What the exercise asks: Extract, without alteration, each line from the start of the listing to the line bearing "bg.inputs['Strength'].default_value = 1.45".

[Rows from a 3D scene dataset]
▼

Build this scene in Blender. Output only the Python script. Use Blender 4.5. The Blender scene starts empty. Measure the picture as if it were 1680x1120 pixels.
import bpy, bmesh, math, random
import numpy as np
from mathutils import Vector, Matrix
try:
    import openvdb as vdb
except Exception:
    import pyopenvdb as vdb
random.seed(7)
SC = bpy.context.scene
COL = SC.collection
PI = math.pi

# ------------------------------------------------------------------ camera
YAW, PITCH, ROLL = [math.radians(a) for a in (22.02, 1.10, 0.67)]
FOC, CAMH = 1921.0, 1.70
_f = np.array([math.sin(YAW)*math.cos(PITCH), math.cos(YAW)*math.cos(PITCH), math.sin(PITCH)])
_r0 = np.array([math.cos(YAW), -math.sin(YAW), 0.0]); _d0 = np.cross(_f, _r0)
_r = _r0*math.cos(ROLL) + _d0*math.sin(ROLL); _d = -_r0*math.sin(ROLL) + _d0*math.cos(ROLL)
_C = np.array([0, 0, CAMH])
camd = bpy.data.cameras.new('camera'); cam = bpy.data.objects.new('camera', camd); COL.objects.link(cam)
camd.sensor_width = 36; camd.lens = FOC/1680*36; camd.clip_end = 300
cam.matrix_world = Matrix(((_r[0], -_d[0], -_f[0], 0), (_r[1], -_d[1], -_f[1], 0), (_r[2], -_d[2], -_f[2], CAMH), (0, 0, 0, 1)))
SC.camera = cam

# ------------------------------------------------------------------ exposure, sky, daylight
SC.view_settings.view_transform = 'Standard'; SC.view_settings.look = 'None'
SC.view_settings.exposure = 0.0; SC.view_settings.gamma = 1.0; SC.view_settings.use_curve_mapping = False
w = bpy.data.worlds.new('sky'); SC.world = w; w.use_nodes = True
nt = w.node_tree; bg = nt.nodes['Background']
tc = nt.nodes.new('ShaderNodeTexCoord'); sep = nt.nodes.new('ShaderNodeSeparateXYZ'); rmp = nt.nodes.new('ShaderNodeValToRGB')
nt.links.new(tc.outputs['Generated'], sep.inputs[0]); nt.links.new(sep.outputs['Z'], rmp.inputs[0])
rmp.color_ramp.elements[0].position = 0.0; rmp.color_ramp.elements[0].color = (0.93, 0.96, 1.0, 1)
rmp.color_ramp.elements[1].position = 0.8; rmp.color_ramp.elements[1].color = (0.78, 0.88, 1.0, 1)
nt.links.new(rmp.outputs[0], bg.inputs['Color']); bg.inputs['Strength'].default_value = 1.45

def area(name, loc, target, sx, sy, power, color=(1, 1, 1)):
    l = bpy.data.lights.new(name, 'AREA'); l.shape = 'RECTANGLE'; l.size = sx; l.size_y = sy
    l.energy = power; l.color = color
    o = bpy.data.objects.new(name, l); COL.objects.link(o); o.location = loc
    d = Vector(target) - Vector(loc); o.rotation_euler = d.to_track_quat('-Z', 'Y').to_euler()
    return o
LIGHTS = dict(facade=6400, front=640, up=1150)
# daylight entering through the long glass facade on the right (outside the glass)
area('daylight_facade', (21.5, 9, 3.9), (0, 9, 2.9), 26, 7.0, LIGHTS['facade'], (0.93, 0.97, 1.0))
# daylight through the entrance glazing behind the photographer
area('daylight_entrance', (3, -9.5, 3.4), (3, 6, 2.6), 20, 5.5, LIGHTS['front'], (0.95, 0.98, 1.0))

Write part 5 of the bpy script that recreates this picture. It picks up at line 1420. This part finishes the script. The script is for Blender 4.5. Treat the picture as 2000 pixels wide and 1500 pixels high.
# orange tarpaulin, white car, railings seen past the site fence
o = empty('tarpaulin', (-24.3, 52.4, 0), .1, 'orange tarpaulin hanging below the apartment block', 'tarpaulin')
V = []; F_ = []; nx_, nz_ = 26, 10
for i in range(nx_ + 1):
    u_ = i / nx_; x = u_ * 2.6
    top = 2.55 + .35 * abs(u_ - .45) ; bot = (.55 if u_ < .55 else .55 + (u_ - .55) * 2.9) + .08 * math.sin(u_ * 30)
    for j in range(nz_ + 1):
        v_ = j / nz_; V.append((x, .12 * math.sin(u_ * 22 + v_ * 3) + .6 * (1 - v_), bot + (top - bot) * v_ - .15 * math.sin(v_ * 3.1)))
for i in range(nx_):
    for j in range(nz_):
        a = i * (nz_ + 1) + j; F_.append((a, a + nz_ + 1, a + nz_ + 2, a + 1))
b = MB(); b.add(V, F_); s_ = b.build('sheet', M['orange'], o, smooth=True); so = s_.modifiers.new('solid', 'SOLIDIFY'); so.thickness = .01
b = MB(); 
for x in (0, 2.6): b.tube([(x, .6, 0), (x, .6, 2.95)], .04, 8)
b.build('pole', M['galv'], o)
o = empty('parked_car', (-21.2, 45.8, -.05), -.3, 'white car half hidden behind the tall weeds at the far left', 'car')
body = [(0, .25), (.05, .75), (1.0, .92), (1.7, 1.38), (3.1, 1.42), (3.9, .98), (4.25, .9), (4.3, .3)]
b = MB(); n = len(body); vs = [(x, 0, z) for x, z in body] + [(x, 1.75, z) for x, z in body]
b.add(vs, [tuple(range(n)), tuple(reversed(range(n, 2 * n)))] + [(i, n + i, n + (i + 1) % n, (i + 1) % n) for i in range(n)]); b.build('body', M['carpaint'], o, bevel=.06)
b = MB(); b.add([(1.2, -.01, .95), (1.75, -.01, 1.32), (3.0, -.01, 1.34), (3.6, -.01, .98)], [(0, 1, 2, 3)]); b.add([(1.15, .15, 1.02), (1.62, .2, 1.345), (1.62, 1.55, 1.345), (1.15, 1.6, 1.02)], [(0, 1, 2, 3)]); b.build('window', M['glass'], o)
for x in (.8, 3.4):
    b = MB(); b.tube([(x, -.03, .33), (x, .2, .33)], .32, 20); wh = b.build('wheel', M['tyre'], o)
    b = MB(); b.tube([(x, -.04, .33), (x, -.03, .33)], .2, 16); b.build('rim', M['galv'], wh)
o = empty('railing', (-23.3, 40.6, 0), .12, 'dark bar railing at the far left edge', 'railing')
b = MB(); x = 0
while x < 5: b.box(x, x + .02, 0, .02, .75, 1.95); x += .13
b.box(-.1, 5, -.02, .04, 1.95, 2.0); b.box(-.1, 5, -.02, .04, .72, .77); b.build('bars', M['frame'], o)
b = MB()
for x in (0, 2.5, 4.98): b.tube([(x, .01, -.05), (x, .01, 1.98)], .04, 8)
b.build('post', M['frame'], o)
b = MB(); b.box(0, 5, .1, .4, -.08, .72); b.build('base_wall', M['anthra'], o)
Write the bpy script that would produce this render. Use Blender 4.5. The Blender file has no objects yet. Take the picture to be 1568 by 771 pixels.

▲

Solution for this problem:
Build this scene in Blender. Output only the Python script. Use Blender 4.5. The Blender scene starts empty. Measure the picture as if it were 1680x1120 pixels.
import bpy, bmesh, math, random
import numpy as np
from mathutils import Vector, Matrix
try:
    import openvdb as vdb
except Exception:
    import pyopenvdb as vdb
random.seed(7)
SC = bpy.context.scene
COL = SC.collection
PI = math.pi

# ------------------------------------------------------------------ camera
YAW, PITCH, ROLL = [math.radians(a) for a in (22.02, 1.10, 0.67)]
FOC, CAMH = 1921.0, 1.70
_f = np.array([math.sin(YAW)*math.cos(PITCH), math.cos(YAW)*math.cos(PITCH), math.sin(PITCH)])
_r0 = np.array([math.cos(YAW), -math.sin(YAW), 0.0]); _d0 = np.cross(_f, _r0)
_r = _r0*math.cos(ROLL) + _d0*math.sin(ROLL); _d = -_r0*math.sin(ROLL) + _d0*math.cos(ROLL)
_C = np.array([0, 0, CAMH])
camd = bpy.data.cameras.new('camera'); cam = bpy.data.objects.new('camera', camd); COL.objects.link(cam)
camd.sensor_width = 36; camd.lens = FOC/1680*36; camd.clip_end = 300
cam.matrix_world = Matrix(((_r[0], -_d[0], -_f[0], 0), (_r[1], -_d[1], -_f[1], 0), (_r[2], -_d[2], -_f[2], CAMH), (0, 0, 0, 1)))
SC.camera = cam

# ------------------------------------------------------------------ exposure, sky, daylight
SC.view_settings.view_transform = 'Standard'; SC.view_settings.look = 'None'
SC.view_settings.exposure = 0.0; SC.view_settings.gamma = 1.0; SC.view_settings.use_curve_mapping = False
w = bpy.data.worlds.new('sky'); SC.world = w; w.use_nodes = True
nt = w.node_tree; bg = nt.nodes['Background']
tc = nt.nodes.new('ShaderNodeTexCoord'); sep = nt.nodes.new('ShaderNodeSeparateXYZ'); rmp = nt.nodes.new('ShaderNodeValToRGB')
nt.links.new(tc.outputs['Generated'], sep.inputs[0]); nt.links.new(sep.outputs['Z'], rmp.inputs[0])
rmp.color_ramp.elements[0].position = 0.0; rmp.color_ramp.elements[0].color = (0.93, 0.96, 1.0, 1)
rmp.color_ramp.elements[1].position = 0.8; rmp.color_ramp.elements[1].color = (0.78, 0.88, 1.0, 1)
nt.links.new(rmp.outputs[0], bg.inputs['Color']); bg.inputs['Strength'].default_value = 1.45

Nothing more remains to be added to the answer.